I should add, though, that I do cook for Jenny sometimes. Particularly on Monday and Tuesday nights when she works until 9pm and is starvingly hungry by the time she gets home. And I must say that there is great satisfaction in feeding a Very Hungry Person.
Anyway. Since I don’t have much of a social life in Blacksburg yet, I’ve been using my extra time to read books. I live so close to the library I feel like I won the jackpot. So besides silly books and fun books I’m learning all the ins and outs of self-publishing, starting a small business, and now, cooking.
I really just checked out one book on cooking, and you’ve probably already heard of it because it’s rather famous. It’s called Salt, Fat, Acid, Heat, by Samin Nosrat. I became fascinated by the idea of this book several years ago when I heard Nosrat on NPR talking about how she randomly learned to cook by begging to bus tables at a fancy restaurant and then begging the cooks to teach her, and about how there are all these women around the world who have spent countless hours cooking, becoming these unrecognized experts. She was super interesting.
I don’t have Netflix though, so I haven’t seen her cooking show. And I couldn’t really afford the book. But now here I am, with a library next door, so here I go! I’m gonna learn.
The basic premise of Salt Fat Acid Heat is that, instead of just blindly following recipes, you can teach yourself the basic chemistry of what makes food taste good. So if you have a pork chop, some potatoes, and a few random veggies on hand, you don’t have to try and find a recipe that tells you exactly how to cook them. If you know the correct ways to apply salt, fat, acid, and heat to those types of food, you can come up with several delicious ways to cook them, no recipes needed.
Or if you find a recipe, you can adjust it to fit your exact ingredients, and you can use your own skills and taste buds to ensure it comes out delicious even if it means deviating from the recipe.
I haven’t finished the book yet. I’m still in the “fat” section. But did I use the book to make my own mayo the other day, so that was cool. Much more delicious than store-bought mayo, I would say.

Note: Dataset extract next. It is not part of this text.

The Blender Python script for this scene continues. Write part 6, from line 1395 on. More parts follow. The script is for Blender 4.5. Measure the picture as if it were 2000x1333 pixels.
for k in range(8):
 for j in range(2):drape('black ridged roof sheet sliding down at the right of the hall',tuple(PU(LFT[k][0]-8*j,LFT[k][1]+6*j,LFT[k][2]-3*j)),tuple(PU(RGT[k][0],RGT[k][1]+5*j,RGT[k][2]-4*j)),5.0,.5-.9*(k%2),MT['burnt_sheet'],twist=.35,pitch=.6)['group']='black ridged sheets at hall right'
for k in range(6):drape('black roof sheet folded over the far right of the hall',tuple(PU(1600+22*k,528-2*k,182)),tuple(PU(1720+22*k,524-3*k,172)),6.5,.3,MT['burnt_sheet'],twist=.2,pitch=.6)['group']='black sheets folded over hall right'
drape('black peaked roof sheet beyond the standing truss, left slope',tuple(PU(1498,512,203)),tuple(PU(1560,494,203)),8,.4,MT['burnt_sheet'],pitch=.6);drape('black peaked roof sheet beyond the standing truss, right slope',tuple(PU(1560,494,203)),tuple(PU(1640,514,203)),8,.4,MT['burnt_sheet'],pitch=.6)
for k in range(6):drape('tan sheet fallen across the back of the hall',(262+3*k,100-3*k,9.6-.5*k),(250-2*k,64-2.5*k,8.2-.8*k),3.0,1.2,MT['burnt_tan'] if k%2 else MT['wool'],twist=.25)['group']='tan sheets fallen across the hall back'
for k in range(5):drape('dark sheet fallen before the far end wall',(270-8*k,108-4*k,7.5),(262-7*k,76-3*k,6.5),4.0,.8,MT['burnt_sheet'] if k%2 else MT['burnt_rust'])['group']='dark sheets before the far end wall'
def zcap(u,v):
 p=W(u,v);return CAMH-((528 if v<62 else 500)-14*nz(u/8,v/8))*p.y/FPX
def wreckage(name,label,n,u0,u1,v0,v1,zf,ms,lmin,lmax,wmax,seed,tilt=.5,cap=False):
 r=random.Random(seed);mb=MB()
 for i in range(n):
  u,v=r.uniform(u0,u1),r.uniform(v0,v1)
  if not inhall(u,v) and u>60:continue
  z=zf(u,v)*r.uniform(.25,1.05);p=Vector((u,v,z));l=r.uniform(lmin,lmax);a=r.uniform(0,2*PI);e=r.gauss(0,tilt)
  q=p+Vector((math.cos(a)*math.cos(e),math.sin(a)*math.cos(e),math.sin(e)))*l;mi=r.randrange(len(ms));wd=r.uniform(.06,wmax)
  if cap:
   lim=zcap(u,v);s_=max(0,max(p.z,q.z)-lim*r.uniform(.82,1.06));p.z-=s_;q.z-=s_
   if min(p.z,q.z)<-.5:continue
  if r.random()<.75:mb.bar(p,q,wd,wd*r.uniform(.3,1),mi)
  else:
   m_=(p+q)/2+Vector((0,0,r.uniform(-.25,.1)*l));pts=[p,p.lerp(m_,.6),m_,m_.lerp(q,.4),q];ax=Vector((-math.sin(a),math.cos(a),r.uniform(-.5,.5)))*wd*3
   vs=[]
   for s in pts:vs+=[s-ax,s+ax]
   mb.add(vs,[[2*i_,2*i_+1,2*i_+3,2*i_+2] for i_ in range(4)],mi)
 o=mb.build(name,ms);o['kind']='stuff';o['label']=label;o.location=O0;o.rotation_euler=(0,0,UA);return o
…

Then on Wednesday I was at the farmer’s market when I saw a strange vegetable that looked like a snozzcumber from The BFG. “What is this?” I asked the lady behind the counter.

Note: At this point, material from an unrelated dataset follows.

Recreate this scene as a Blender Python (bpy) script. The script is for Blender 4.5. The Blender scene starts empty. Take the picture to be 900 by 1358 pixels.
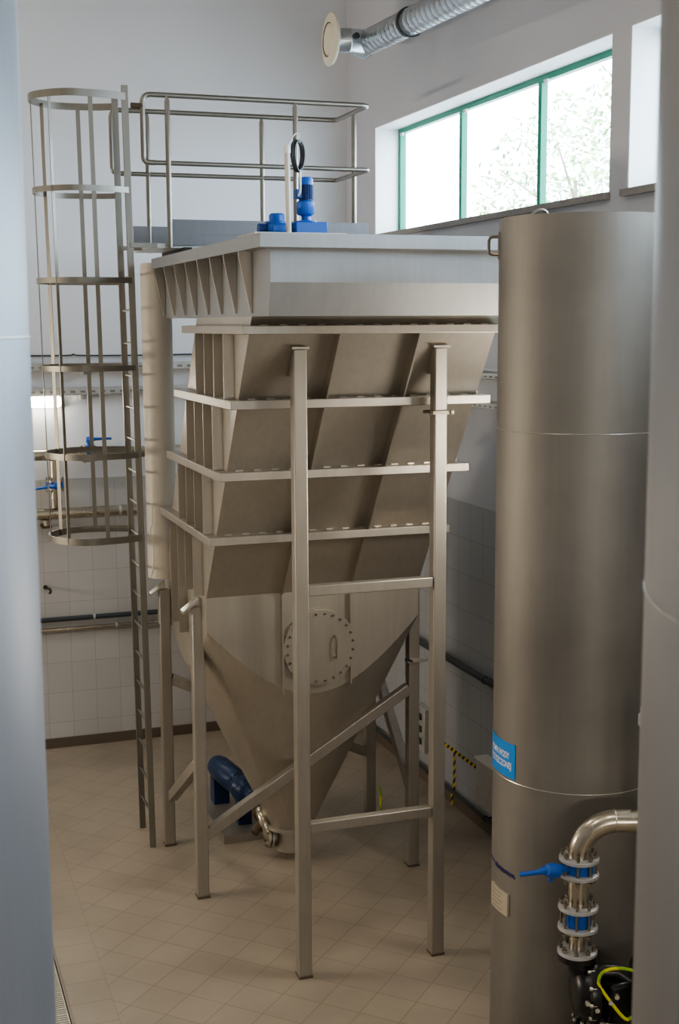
import bpy, bmesh, math, random
from mathutils import Vector, Matrix
random.seed(7)
V = Vector
PI = math.pi
scene = bpy.context.scene
COL = scene.collection

# ------------------------------------------------------------------ materials
def new_mat(name):
    m = bpy.data.materials.new(name); m.use_nodes = True
    nt = m.node_tree
    b = nt.nodes['Principled BSDF']
    return m, nt, b

def plain(name, col, rough=0.5, metal=0.0, var=0.06, scale=6.0):
    """procedural material with a little noise in colour and roughness"""
    m, nt, b = new_mat(name)
    g = nt.nodes.new('ShaderNodeNewGeometry')
    n = nt.nodes.new('ShaderNodeTexNoise'); n.inputs['Scale'].default_value = scale; n.inputs['Detail'].default_value = 4
    nt.links.new(g.outputs['Position'], n.inputs['Vector'])
    mx = nt.nodes.new('ShaderNodeMix'); mx.data_type = 'RGBA'
    a = [max(0, c * (1 - var)) for c in col]; c2 = [min(1, c * (1 + var)) for c in col]
    mx.inputs[6].default_value = (*a, 1); mx.inputs[7].default_value = (*c2, 1)
    nt.links.new(n.outputs['Fac'], mx.inputs[0])
    nt.links.new(mx.outputs[2], b.inputs['Base Color'])
    b.inputs['Roughness'].default_value = rough; b.inputs['Metallic'].default_value = metal
    return m

def steel(name, col, rough=0.42, metal=0.85, var=0.10, stretch=(9, 9, 0.7), patch=0.10):
    """brushed stainless sheet: fine vertical streaks plus broad dull patches"""
    m, nt, b = new_mat(name); N = nt.nodes; L = nt.links
    g = N.new('ShaderNodeNewGeometry')
    mp = N.new('ShaderNodeMapping'); mp.inputs['Scale'].default_value = stretch
    L.new(g.outputs['Position'], mp.inputs['Vector'])
    n1 = N.new('ShaderNodeTexNoise'); n1.inputs['Scale'].default_value = 3.0; n1.inputs['Detail'].default_value = 5
    L.new(mp.outputs['Vector'], n1.inputs['Vector'])
    n2 = N.new('ShaderNodeTexNoise'); n2.inputs['Scale'].default_value = 1.6; n2.inputs['Detail'].default_value = 5
    L.new(g.outputs['Position'], n2.inputs['Vector'])
    m1 = N.new('ShaderNodeMix'); m1.data_type = 'RGBA'
    m1.inputs[6].default_value = (*[c * (1 - var) for c in col], 1)
    m1.inputs[7].default_value = (*[min(1, c * (1 + var)) for c in col], 1)
    L.new(n1.outputs['Fac'], m1.inputs[0])
    m2 = N.new('ShaderNodeMix'); m2.data_type = 'RGBA'; m2.blend_type = 'MULTIPLY'
    m2.inputs[0].default_value = 1.0
    r = N.new('ShaderNodeMapRange'); r.inputs['From Min'].default_value = .3; r.inputs['From Max'].default_value = .7
    r.inputs['To Min'].default_value = 1 - patch; r.inputs['To Max'].default_value = 1.0
    L.new(n2.outputs['Fac'], r.inputs['Value'])
    L.new(m1.outputs[2], m2.inputs[6]); L.new(r.outputs['Result'], m2.inputs[7])
    L.new(m2.outputs[2], b.inputs['Base Color'])
    r2 = N.new('ShaderNodeMapRange'); r2.inputs['To Min'].default_value = rough - .06; r2.inputs['To Max'].default_value = rough + .08
    L.new(n2.outputs['Fac'], r2.inputs['Value']); L.new(r2.outputs['Result'], b.inputs['Roughness'])
    b.inputs['Metallic'].default_value = metal
    return m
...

“It’s a bitter melon,” she said.
“How do you cook it?” I asked.
So she started explaining the various ways you can cook it, including the Chinese way (she was Chinese), and I whipped out a notebook and started writing down her directions.
I mean, look. The problem with me is that I still get bored with cooking and if someone is selling snozzcumbers and telling me the authentic Chinese way to cook them, you better believe I’m gonna try it.
So today I cooked the bitter melon the Chinese way, and then I realized that I had to taste the food before serving it because Salt Fat Acid Heat told me too. Over and over again.
I took one bite and started laughing. “You’re not gonna like this, Jenny.”
“Really?” said Jenny.
“Yep. It’s bitter.”
Jenny took a bite and made a face. “Yeah, I think I’m just gonna have the pork.”

I’ll confess though, I ate the bitter melon. Because first of all, food is food. And second of all, I get kind-of fascinated sometimes by weird food even if it’s kinda gross. Part of me wonders if I just cooked it wrong, but part of me is like, I mean, it’s literally called “bitter melon.” So, like, no one should be surprised that it’s…bitter.
Now I just need to learn how to make frobscottle I guess.
Anyway, if you enjoy cooking, please tell me your advice. Especially if you’re someone who used to not enjoy it, but learned how.